I am a Southerner in the City, an aging debutante, a small town girl cursed with big city aspirations. My grandfather says that I’m at the cusp of feminine failure—I’m as old as a bottle of prime Tennessee whiskey (aged 25 years) and still single. I need to “get on home” and find a nice Southern boy—a doctor, maybe an insurance salesman. At this, I dig in my heels and set out to date every inappropriate man in Manhattan…
Tuesday, September 30, 2008
Brooke Parkhurst is really cooking with 'Belle in the Big Apple'
Writer Brooke Parkhurst |
Like "Rach," Parkhurst is very close to her mother, Suzanne Parkhurst, and is thrilled they'll be spending the next six weeks on the road together for a book tour
"Mom is an amazing cook," says Parkhurst, the day before the tour got underway. "She was a journalist who had four kids - that includes my father - and she quit to take care of us all."
At age 22, Parkhurst decided to follow her mother into the family biz, but thought she'd have a better shot at becoming a newspaper woman if she left the family farm in Pensacola and came here. "I'm from the Redneck Riviera," she says. "There are lot of shark attacks and abortion doctor killings. When I moved to New York, it was almost as if I were living in a different country. Everything was so different."

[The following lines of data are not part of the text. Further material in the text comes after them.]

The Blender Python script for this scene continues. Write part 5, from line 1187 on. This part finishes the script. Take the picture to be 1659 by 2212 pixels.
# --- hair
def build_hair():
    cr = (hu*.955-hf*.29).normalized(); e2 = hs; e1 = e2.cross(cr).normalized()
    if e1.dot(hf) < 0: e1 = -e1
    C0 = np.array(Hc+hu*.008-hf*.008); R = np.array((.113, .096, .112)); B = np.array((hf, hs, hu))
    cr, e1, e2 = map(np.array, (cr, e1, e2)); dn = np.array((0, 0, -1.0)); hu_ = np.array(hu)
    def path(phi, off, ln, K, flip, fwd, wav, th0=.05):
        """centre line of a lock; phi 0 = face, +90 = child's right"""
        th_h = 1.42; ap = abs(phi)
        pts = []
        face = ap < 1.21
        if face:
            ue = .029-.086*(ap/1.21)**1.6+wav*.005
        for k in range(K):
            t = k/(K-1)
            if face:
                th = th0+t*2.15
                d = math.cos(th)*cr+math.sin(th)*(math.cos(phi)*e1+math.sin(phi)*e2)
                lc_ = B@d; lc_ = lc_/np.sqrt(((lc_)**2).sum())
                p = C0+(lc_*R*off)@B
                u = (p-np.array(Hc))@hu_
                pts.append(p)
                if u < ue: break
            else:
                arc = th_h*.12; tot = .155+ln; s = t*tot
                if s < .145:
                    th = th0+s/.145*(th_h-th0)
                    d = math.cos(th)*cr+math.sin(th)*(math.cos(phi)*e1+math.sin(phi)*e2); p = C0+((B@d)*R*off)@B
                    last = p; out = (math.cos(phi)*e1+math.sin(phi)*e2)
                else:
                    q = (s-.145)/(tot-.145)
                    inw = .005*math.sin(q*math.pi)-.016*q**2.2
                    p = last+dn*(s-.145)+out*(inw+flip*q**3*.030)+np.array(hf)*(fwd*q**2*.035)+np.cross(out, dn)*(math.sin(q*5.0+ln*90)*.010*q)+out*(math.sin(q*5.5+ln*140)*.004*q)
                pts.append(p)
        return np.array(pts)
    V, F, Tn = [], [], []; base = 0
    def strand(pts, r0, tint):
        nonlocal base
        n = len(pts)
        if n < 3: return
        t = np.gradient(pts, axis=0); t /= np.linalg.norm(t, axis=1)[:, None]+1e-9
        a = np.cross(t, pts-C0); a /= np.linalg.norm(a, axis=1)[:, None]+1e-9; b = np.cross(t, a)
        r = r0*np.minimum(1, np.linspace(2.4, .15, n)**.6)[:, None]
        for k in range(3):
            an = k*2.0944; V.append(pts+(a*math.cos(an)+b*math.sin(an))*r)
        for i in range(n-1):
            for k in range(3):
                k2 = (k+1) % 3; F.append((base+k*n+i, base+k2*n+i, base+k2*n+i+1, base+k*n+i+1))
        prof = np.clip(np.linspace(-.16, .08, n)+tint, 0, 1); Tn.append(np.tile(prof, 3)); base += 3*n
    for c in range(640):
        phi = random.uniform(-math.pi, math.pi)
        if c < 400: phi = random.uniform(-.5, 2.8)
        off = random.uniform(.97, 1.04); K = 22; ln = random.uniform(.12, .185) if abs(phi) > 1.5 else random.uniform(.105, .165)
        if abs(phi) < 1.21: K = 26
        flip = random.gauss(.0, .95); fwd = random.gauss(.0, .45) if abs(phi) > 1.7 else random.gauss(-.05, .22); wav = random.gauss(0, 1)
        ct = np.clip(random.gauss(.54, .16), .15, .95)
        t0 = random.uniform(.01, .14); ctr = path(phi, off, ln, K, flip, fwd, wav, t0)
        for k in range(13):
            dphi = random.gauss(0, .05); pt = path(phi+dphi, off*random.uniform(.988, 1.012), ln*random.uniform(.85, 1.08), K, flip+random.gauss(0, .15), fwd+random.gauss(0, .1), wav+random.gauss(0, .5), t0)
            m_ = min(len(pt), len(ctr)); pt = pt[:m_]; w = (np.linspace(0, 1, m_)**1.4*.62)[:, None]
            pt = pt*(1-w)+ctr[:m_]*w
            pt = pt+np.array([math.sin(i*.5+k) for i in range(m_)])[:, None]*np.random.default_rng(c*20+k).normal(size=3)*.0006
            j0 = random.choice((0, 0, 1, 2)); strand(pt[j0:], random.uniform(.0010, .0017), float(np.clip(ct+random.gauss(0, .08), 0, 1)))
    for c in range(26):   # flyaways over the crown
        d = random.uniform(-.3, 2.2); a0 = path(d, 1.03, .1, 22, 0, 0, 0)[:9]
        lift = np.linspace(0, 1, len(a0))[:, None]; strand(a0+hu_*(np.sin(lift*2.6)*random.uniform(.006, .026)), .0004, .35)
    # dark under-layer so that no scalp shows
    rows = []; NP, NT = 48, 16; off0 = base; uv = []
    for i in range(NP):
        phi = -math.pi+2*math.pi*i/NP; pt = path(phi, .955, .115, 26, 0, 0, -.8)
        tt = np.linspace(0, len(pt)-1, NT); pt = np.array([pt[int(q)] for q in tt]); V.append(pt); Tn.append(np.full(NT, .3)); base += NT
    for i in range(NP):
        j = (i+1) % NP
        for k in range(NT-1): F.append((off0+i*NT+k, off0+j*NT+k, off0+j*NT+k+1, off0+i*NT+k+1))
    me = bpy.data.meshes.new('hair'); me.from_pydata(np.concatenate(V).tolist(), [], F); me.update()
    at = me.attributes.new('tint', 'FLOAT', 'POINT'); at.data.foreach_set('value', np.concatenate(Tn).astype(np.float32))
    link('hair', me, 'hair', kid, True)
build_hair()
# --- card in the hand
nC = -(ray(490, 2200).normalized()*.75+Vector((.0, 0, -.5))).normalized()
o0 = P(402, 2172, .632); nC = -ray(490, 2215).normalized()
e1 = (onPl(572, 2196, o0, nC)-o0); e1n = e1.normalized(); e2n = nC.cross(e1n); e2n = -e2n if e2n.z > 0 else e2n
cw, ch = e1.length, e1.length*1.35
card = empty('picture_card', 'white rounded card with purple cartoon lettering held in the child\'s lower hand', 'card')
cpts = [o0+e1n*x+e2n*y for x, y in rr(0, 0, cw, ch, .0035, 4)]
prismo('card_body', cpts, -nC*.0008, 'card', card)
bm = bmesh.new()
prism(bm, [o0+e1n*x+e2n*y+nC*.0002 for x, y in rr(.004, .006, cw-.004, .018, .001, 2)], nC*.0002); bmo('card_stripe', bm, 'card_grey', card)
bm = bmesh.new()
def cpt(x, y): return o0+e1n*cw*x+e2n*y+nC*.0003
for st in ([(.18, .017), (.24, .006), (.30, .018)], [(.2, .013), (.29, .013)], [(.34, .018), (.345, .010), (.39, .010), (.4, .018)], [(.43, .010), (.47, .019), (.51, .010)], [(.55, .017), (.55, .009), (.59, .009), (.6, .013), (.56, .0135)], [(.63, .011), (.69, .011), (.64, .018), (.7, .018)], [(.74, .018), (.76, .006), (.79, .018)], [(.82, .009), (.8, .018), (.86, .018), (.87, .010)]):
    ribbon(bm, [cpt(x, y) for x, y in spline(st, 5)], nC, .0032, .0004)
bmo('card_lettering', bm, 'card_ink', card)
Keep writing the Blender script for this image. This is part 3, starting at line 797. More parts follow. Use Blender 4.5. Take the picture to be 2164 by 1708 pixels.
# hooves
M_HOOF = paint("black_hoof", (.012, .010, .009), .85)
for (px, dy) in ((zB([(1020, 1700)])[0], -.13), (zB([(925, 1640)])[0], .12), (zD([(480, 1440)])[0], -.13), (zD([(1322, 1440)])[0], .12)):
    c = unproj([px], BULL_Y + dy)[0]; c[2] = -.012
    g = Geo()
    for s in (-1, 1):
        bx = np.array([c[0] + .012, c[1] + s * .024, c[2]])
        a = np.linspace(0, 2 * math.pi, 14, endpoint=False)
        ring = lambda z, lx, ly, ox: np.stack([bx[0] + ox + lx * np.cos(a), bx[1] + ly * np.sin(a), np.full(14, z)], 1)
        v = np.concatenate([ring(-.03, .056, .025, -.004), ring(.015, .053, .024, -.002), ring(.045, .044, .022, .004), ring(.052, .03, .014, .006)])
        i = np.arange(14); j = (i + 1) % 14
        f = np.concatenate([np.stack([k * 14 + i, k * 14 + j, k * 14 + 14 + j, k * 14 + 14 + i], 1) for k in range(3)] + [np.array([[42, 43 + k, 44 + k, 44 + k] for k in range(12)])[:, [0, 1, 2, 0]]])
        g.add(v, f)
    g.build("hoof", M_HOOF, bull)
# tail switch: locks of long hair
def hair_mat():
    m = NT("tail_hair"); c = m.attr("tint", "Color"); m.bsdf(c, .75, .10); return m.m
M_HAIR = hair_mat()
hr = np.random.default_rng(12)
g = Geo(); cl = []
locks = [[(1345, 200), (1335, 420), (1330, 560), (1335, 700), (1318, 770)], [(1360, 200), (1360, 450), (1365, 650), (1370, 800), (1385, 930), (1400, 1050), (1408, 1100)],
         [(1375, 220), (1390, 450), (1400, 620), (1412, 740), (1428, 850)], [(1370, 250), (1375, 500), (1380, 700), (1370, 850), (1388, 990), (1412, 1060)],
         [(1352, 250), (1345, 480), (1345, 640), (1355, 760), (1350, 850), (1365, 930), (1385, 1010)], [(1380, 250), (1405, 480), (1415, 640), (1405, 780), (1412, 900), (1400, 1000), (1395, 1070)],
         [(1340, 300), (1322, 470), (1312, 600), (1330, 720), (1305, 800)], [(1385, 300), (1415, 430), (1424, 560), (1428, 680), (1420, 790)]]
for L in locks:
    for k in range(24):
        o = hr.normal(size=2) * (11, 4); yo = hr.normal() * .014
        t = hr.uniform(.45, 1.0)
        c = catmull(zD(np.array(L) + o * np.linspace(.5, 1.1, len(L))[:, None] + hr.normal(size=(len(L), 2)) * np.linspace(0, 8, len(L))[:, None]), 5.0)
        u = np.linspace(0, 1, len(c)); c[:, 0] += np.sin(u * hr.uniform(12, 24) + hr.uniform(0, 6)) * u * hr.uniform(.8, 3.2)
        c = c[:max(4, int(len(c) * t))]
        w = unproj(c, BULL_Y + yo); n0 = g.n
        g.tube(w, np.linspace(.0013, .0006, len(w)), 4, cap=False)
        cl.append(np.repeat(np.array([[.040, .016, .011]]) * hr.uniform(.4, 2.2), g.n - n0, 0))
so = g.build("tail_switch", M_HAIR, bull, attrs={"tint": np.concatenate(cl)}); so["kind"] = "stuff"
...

She made the rounds with her resume and finally landed a short-lived job with Fox News.
"It was very eye-opening for me, just coming into the epicenter of media and working for a conservative station," she says. "I was pretty naive, and seeing how the system actually works, I thought, my gosh, people don't really know how news is made."
Not wanting to stay at the station and having always loved to cook, she started cooking and blogging. And that blog (her website is www.Belleinthebigapple.com) became a book that's somewhat autobiographical. The protagonist, Belle Lee, from Mobile, Alabama, moves to the city and acquires a job at an ultra conservative TV station. The fast-paced, tightly written book has plenty of intriguing elements - an illegal network deal, a female news anchor who becomes Belle's mentor, even a female presidential candidate (nope, nothing like Sarah Palin.)
What makes this book even tastier are the recipes interspersed with all the plot twists - shrimp and crab gumbo, oyster stew, plus Bribe your Coworkers Pound Cake, Lemon Chess Squares for the Working (Sulking) Girl, and Pickled Pensacola Shrimp. Parkhurst hopes to demo some of these on her book tour, and she dispenses recipes on her blog, too.